*Requirement*:
Do not include the pictures; repeat the rest of the data exactly.

*Data excerpt*:
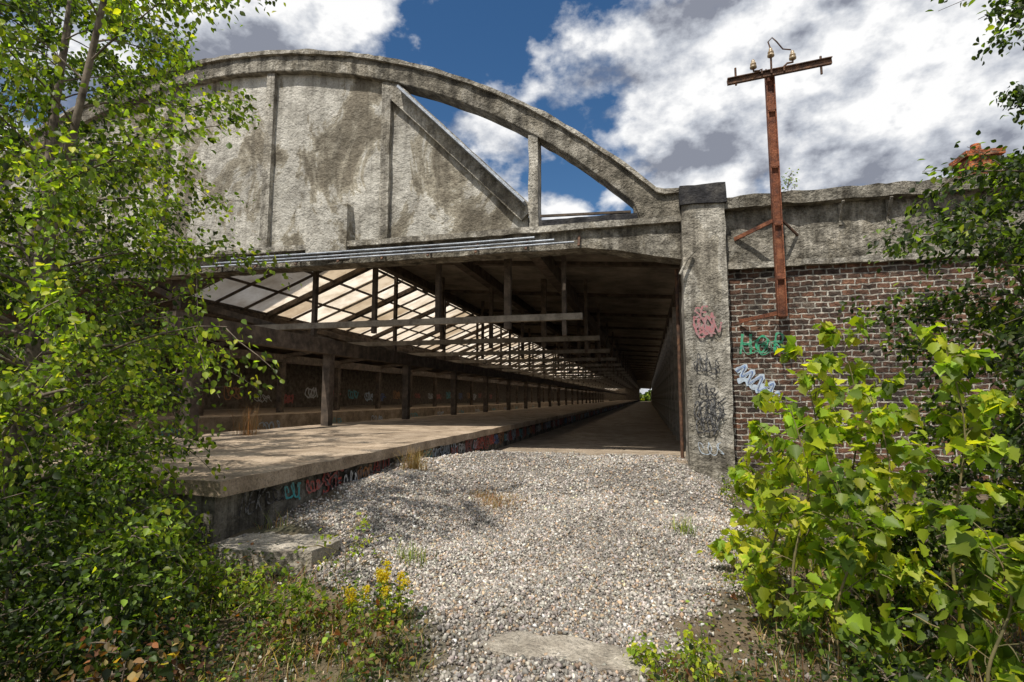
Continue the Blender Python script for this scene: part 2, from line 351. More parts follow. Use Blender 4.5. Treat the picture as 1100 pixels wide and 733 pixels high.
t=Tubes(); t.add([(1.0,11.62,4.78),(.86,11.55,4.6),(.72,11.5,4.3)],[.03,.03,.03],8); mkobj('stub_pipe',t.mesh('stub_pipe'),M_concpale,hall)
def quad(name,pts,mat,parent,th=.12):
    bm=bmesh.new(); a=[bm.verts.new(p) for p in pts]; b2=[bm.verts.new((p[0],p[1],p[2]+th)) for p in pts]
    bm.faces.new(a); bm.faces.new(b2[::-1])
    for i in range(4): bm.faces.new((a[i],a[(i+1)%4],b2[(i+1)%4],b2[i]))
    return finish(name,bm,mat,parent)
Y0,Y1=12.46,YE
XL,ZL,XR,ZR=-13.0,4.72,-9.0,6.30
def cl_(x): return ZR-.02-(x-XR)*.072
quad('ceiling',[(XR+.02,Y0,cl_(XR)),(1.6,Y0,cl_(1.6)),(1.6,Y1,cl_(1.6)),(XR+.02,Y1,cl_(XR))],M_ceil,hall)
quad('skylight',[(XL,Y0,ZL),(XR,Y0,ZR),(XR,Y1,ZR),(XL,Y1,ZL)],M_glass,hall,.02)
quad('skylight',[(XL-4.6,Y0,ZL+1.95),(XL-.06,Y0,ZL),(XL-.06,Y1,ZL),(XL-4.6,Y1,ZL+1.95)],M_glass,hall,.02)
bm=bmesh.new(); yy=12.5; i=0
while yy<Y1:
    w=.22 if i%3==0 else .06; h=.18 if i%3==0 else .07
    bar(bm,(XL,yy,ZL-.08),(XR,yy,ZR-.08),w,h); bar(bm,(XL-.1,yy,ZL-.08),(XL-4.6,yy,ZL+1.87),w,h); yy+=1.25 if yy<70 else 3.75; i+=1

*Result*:
Continue the Blender Python script for this scene: part 2, from line 351. More parts follow. Use Blender 4.5. Treat the picture as 1100 pixels wide and 733 pixels high.
t=Tubes(); t.add([(1.0,11.62,4.78),(.86,11.55,4.6),(.72,11.5,4.3)],[.03,.03,.03],8); mkobj('stub_pipe',t.mesh('stub_pipe'),M_concpale,hall)
def quad(name,pts,mat,parent,th=.12):
    bm=bmesh.new(); a=[bm.verts.new(p) for p in pts]; b2=[bm.verts.new((p[0],p[1],p[2]+th)) for p in pts]
    bm.faces.new(a); bm.faces.new(b2[::-1])
    for i in range(4): bm.faces.new((a[i],a[(i+1)%4],b2[(i+1)%4],b2[i]))
    return finish(name,bm,mat,parent)
Y0,Y1=12.46,YE
XL,ZL,XR,ZR=-13.0,4.72,-9.0,6.30
def cl_(x): return ZR-.02-(x-XR)*.072
quad('ceiling',[(XR+.02,Y0,cl_(XR)),(1.6,Y0,cl_(1.6)),(1.6,Y1,cl_(1.6)),(XR+.02,Y1,cl_(XR))],M_ceil,hall)
quad('skylight',[(XL,Y0,ZL),(XR,Y0,ZR),(XR,Y1,ZR),(XL,Y1,ZL)],M_glass,hall,.02)
quad('skylight',[(XL-4.6,Y0,ZL+1.95),(XL-.06,Y0,ZL),(XL-.06,Y1,ZL),(XL-4.6,Y1,ZL+1.95)],M_glass,hall,.02)
bm=bmesh.new(); yy=12.5; i=0
while yy<Y1:
    w=.22 if i%3==0 else .06; h=.18 if i%3==0 else .07
    bar(bm,(XL,yy,ZL-.08),(XR,yy,ZR-.08),w,h); bar(bm,(XL-.1,yy,ZL-.08),(XL-4.6,yy,ZL+1.87),w,h); yy+=1.25 if yy<70 else 3.75; i+=1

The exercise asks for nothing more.